The effects of ambient temperature fluctuations on the long term frequency stability of a miniature rubidium atomic frequency standard

Rubidium gas cell frequency standards display a wide range of performance characteristics. At one extreme are relatively large and heavy standards developed for high performance applications such as GPS satellites. At the other extreme are miniature commercial units with sizes and weights less than 10% of the satellite clocks. Military and commercial satellites have growing needs for accurate frequency and time information. The new generation of miniature rubidium frequency standards (MRFS) now being produced by a number of different manufacturers, or vacuum-optimized variants, appears attractive for future space applications where size, weight, and power considerations are of extreme importance. Thus far, though, medium to long term (frequency averaging times greater that 10(3) s) frequency stabilities of the miniature rubidium standards do not match those of the high performance devices.
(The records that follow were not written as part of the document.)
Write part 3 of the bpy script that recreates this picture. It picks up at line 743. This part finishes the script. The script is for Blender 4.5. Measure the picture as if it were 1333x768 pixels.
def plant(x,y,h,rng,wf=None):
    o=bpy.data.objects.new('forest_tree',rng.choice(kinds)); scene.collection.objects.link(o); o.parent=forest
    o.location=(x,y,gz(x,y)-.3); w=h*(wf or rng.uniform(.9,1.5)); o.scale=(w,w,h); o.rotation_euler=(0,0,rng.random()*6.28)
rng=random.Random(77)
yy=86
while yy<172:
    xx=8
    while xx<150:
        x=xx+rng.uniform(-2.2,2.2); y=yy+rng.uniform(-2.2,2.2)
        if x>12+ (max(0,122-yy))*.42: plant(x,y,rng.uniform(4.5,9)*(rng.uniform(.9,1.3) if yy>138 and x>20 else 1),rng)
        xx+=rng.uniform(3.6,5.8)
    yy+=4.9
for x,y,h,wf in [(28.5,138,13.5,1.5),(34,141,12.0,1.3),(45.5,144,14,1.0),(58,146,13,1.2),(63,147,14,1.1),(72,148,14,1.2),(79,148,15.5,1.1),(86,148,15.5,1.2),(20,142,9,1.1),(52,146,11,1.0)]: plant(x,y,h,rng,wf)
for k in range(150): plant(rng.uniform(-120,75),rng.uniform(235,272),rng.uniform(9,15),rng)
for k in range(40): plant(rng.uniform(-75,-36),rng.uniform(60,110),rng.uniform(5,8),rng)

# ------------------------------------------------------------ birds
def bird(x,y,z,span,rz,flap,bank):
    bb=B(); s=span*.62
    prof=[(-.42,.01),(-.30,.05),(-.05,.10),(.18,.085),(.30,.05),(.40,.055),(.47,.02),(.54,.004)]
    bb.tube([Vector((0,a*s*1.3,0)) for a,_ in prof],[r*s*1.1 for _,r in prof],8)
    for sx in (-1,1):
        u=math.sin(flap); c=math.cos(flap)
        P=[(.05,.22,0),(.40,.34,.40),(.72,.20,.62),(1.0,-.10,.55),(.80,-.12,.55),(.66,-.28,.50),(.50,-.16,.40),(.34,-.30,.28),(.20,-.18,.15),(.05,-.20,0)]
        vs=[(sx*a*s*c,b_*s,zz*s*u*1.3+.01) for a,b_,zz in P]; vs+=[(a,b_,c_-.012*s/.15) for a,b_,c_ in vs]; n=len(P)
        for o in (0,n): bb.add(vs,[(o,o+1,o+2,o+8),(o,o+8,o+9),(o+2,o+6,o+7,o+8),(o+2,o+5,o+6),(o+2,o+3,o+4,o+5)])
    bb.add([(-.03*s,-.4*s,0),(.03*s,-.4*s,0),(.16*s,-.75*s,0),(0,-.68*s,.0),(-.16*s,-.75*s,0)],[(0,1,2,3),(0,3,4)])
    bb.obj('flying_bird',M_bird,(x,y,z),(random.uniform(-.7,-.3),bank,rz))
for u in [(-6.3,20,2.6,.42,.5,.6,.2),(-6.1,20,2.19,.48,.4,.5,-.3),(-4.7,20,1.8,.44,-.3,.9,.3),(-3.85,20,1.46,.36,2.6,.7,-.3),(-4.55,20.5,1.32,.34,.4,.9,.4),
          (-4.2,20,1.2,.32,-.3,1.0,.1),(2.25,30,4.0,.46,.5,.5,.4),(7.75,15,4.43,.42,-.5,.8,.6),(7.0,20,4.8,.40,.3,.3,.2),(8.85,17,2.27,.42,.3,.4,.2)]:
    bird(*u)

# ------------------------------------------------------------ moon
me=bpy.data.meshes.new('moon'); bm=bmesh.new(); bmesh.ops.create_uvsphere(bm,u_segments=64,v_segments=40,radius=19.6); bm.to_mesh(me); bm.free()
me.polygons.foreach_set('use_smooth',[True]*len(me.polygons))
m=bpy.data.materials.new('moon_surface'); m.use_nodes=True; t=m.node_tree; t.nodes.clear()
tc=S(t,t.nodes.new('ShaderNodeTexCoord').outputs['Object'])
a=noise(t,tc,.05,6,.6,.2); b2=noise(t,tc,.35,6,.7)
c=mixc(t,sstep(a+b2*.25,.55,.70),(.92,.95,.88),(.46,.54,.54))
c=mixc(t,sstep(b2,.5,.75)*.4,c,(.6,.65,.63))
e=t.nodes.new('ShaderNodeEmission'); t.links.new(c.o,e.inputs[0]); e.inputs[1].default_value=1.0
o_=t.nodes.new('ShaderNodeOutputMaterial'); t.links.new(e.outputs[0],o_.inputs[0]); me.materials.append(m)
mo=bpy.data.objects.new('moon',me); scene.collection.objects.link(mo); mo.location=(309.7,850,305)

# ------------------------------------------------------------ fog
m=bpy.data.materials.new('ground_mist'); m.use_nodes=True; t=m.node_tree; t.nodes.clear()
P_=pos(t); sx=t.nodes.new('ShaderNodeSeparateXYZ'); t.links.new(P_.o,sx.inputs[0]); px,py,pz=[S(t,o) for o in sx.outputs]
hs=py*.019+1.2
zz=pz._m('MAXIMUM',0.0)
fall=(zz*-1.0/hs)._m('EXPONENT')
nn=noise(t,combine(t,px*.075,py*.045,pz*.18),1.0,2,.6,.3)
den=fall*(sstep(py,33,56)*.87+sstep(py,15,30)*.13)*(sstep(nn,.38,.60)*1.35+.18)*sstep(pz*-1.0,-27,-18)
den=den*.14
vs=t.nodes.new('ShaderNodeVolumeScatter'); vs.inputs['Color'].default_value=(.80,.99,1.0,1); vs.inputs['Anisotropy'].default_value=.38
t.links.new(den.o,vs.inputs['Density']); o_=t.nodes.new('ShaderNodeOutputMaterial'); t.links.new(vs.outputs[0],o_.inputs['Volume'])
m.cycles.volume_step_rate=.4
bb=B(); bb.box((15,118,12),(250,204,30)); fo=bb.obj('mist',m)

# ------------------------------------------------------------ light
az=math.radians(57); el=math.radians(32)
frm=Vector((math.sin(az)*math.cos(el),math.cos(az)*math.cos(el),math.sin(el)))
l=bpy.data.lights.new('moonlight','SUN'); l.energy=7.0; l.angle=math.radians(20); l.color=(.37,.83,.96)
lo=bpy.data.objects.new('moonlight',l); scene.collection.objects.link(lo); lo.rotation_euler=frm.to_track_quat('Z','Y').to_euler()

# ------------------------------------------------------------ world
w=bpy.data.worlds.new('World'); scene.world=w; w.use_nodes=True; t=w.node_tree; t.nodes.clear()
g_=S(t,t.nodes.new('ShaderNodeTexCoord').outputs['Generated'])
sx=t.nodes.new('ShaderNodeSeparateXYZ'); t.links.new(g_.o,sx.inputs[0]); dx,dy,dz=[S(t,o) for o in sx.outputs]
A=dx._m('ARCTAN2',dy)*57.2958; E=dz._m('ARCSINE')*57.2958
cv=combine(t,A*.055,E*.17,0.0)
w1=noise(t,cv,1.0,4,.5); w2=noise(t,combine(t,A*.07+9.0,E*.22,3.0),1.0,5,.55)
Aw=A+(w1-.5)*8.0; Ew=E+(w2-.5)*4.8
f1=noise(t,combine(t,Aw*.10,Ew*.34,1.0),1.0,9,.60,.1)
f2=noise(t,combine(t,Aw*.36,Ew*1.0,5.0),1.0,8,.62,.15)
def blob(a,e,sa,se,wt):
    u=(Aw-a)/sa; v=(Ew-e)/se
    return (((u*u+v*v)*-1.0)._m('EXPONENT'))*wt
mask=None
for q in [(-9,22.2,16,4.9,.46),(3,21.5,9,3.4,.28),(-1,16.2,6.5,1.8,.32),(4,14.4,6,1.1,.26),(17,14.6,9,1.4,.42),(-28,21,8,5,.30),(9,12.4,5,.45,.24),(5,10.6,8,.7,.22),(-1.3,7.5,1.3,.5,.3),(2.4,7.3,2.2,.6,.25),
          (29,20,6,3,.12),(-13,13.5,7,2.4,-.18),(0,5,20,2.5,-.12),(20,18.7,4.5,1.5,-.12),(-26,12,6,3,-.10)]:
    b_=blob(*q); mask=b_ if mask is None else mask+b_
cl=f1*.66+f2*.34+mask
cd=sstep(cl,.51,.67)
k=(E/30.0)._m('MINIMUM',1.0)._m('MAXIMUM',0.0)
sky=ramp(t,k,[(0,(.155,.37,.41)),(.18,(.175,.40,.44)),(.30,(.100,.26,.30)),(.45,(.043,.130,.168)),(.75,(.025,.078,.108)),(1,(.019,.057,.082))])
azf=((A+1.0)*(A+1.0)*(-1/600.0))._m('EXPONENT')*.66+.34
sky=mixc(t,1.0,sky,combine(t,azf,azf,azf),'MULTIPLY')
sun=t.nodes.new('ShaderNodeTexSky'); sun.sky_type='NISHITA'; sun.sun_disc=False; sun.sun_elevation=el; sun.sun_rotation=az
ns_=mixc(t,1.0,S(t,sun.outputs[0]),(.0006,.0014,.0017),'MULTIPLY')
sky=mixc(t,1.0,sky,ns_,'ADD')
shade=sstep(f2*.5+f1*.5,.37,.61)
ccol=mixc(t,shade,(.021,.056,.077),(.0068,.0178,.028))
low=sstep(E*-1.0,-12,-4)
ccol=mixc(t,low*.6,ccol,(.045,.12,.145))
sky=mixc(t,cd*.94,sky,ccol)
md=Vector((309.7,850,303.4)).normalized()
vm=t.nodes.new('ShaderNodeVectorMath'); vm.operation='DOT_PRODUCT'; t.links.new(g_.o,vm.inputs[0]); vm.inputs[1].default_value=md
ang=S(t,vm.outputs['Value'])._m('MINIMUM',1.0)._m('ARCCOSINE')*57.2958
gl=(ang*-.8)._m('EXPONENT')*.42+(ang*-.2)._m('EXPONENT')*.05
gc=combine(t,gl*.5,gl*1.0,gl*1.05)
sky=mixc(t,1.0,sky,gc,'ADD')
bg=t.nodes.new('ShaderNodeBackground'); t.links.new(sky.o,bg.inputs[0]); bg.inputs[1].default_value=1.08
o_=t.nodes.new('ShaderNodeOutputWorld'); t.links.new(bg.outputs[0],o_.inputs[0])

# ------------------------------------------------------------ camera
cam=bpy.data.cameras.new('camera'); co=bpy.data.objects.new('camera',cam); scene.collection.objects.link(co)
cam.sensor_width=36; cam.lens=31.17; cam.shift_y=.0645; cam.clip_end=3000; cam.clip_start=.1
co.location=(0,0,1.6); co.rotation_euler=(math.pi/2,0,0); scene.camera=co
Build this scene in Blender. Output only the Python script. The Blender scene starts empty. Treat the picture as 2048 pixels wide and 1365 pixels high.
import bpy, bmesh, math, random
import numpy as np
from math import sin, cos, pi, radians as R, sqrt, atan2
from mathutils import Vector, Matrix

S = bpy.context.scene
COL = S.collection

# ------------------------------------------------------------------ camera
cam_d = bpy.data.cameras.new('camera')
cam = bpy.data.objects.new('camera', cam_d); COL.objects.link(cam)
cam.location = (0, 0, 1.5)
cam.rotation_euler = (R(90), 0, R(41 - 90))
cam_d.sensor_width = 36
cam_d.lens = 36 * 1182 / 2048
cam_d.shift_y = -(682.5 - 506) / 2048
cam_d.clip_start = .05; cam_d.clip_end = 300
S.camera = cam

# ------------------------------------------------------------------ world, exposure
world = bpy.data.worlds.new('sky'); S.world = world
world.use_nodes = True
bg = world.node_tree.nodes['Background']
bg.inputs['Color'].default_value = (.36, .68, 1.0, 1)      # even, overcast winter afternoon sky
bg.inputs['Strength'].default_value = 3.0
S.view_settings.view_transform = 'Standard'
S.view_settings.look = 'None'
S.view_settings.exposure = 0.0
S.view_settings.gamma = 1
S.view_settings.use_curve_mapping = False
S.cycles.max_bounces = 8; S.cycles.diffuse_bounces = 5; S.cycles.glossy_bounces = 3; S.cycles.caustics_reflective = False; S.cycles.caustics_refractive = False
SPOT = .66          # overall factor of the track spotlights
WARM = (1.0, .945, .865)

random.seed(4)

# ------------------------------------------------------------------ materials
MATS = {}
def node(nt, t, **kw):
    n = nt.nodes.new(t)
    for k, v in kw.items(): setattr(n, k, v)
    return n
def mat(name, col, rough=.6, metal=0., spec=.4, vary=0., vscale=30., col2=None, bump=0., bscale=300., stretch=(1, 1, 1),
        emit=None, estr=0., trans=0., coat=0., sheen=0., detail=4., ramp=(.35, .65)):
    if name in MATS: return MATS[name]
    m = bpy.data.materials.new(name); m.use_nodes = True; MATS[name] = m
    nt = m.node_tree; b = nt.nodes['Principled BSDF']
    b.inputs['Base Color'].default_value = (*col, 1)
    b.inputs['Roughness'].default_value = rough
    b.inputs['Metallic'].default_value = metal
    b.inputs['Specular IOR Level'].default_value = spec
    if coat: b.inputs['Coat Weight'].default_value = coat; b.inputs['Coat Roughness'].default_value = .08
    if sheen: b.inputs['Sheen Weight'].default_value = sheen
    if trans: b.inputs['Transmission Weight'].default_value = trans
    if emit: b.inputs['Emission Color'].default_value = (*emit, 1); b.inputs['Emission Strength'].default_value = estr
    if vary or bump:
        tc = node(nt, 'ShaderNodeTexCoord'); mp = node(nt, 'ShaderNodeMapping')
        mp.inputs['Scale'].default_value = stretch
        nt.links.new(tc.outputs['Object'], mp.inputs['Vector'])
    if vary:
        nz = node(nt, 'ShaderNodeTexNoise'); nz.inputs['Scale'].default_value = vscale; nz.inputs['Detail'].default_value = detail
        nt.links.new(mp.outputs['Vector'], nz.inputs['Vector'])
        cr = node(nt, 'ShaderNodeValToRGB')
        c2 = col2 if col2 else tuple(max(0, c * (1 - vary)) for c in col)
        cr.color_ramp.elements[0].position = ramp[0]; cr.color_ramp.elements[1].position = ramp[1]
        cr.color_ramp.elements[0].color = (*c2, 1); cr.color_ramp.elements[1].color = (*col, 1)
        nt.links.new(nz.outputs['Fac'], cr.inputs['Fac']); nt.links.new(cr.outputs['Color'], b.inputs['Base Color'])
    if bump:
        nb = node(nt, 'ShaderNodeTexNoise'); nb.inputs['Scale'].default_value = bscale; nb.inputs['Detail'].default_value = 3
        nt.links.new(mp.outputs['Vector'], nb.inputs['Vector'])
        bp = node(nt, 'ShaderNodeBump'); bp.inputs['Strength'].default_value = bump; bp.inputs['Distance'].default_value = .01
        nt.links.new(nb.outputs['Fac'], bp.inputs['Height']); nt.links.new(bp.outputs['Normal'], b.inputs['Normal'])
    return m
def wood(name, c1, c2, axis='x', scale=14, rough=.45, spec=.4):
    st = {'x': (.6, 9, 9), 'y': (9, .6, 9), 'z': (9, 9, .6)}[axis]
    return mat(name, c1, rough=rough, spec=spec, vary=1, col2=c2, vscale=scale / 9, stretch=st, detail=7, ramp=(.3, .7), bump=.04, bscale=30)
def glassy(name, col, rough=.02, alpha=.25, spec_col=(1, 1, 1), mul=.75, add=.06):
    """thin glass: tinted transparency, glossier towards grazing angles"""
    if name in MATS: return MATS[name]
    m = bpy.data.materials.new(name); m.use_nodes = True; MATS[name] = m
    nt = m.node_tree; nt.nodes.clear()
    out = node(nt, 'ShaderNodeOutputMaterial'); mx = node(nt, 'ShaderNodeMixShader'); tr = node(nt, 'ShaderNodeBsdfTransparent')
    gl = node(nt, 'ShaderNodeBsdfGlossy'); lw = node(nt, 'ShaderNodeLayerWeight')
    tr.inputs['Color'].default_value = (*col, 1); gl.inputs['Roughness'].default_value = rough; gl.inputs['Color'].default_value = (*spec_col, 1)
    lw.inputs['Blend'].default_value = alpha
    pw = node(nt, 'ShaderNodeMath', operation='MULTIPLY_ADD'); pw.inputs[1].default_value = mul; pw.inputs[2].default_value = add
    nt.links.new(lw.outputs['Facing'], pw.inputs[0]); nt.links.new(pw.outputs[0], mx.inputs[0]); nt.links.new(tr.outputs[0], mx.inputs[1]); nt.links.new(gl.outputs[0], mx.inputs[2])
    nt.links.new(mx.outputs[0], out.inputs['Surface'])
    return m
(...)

The focus of the current study has been to understand the origins of the frequency noise typically observed in MRFSs over the medium to long term. We have investigated the frequency stability of a MRFS under varying levels of ambient temperature control. We find that a major contributor to long term frequency noise are ambient temperature fluctuations. Under conditions of tight temperature control, the miniature units tested displayed excellent frequency stabilities, meeting anticipated needs for satellite communication systems. The ''off-the-shelf'' test unit did not perform well in the vacuum environment. We do not attribute this to its compact size but rather to specifics of its design which was not developed for the vacuum environment. The correlation between the standard's frequency stability and temperature fluctuations suggest that a compensation scheme based upon measurement of the ambient temperature might be useful. Tests performed are consistent with this expectation.